→ Data shown
---+---
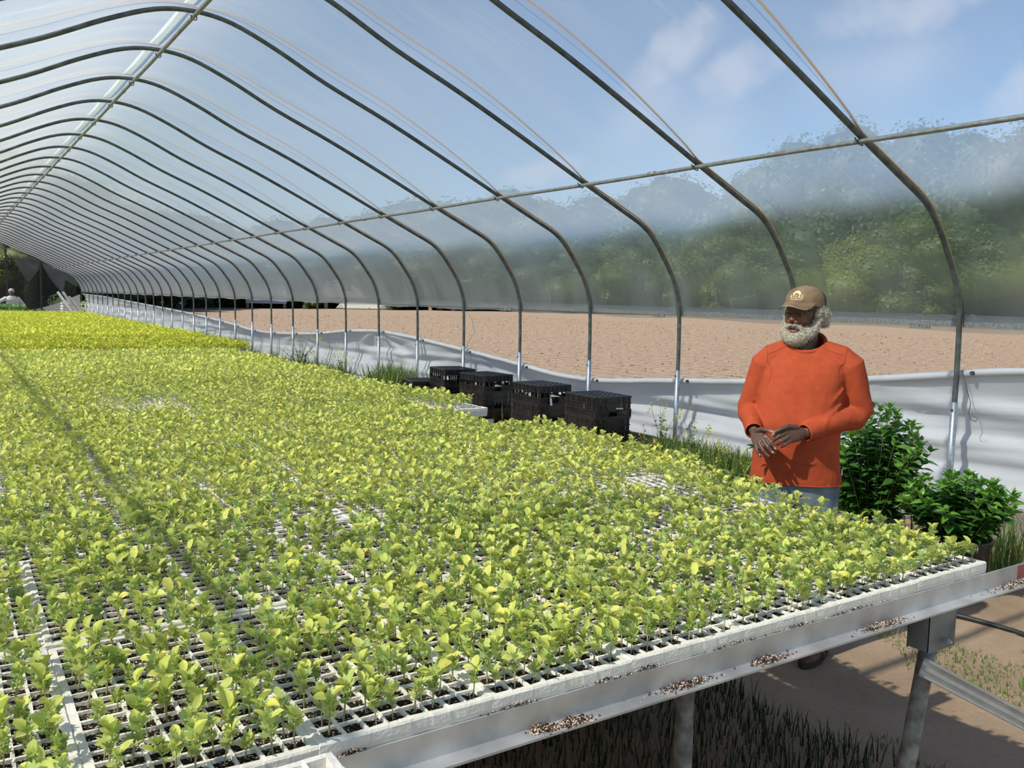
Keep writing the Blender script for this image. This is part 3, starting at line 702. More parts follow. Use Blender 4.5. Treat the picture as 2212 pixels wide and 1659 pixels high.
---+---
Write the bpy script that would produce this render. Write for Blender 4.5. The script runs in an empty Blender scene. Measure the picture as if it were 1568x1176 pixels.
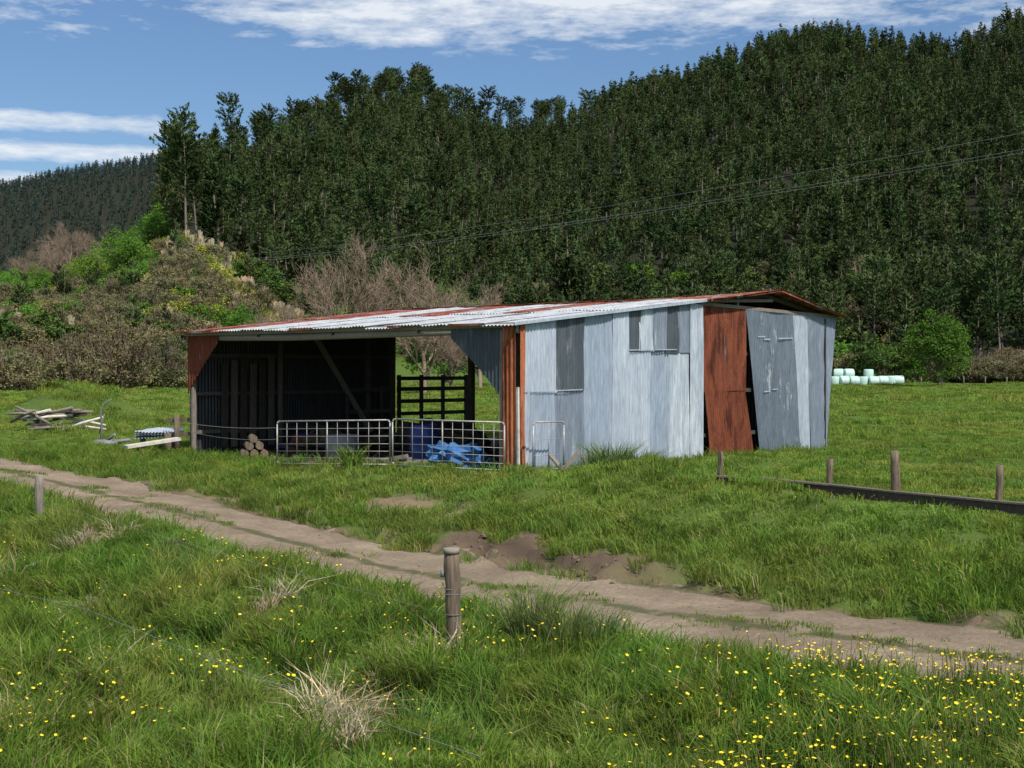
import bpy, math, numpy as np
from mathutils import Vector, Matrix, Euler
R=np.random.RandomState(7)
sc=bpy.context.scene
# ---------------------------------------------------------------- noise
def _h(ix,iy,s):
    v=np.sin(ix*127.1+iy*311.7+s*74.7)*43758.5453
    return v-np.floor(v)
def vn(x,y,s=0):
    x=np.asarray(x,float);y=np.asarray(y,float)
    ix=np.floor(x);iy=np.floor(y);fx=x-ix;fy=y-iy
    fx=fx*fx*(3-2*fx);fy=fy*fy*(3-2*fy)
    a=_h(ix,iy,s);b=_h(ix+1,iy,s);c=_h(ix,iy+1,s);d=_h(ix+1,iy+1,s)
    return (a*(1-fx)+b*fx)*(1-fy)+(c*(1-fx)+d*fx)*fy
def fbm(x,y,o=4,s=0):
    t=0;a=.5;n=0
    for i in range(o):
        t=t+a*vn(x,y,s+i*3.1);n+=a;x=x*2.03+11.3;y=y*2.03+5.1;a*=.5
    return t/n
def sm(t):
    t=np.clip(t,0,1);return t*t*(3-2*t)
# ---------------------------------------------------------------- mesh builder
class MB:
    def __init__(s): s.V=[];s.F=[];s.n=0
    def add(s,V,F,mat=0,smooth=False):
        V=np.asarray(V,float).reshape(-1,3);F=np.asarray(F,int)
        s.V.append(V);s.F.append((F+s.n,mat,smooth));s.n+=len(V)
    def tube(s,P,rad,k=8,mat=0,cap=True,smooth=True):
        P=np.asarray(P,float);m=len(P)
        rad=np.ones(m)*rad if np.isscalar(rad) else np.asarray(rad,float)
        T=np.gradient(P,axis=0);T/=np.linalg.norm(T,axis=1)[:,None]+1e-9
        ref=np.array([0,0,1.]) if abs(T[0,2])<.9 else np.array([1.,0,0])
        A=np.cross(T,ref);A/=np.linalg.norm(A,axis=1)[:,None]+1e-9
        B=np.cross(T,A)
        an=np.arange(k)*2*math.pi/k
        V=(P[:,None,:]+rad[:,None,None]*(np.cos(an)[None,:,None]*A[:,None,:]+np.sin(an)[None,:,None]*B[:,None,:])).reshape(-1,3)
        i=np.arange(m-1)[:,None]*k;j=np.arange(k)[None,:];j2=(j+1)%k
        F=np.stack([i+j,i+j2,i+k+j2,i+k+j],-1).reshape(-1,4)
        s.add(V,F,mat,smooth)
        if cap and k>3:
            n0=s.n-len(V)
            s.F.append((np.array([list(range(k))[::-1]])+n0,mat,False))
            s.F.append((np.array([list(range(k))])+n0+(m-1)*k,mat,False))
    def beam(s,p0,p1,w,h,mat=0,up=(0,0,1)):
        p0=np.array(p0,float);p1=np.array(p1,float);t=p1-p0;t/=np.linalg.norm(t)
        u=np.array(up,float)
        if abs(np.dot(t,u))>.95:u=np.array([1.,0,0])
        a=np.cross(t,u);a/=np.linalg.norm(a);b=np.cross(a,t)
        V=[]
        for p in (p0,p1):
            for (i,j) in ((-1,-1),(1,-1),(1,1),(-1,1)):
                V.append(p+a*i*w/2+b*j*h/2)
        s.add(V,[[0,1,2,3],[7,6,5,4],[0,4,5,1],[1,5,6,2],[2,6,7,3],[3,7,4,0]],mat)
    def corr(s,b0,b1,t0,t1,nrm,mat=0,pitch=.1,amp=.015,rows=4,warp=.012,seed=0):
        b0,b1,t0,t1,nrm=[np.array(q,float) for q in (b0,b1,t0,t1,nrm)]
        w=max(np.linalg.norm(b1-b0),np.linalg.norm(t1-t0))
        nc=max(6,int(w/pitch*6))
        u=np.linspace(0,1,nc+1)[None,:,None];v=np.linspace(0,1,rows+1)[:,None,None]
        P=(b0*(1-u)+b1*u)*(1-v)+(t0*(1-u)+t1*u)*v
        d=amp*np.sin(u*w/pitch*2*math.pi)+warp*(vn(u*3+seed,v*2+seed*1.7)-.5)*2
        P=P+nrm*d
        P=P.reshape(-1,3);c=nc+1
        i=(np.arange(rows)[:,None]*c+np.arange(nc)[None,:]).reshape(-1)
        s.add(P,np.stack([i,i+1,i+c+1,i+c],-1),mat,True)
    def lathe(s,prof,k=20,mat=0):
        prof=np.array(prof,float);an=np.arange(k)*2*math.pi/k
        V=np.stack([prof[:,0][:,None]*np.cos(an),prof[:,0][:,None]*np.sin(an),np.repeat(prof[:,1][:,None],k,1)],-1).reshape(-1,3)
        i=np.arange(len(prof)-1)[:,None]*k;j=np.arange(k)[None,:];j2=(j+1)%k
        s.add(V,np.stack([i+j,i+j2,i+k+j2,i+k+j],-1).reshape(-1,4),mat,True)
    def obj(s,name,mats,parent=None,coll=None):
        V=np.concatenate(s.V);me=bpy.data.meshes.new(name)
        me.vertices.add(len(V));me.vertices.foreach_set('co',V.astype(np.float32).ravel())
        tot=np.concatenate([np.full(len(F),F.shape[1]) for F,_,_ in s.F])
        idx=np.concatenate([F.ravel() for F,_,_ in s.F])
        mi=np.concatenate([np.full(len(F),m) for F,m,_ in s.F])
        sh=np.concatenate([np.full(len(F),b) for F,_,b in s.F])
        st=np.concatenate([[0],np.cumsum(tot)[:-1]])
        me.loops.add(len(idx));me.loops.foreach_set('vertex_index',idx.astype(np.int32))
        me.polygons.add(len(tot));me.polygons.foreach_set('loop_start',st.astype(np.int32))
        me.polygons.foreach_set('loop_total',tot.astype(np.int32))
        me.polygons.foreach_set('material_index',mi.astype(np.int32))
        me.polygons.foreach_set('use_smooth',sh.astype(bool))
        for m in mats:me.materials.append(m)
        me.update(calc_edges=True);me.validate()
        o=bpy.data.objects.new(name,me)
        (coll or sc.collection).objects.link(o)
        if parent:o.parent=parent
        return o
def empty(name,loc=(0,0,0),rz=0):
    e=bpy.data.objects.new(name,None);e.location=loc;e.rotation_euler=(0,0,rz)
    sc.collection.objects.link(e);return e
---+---
→ Aim of the exercise
Check each line in the records for the word "scene" and say how many have it, with nothing else.

→ Output
2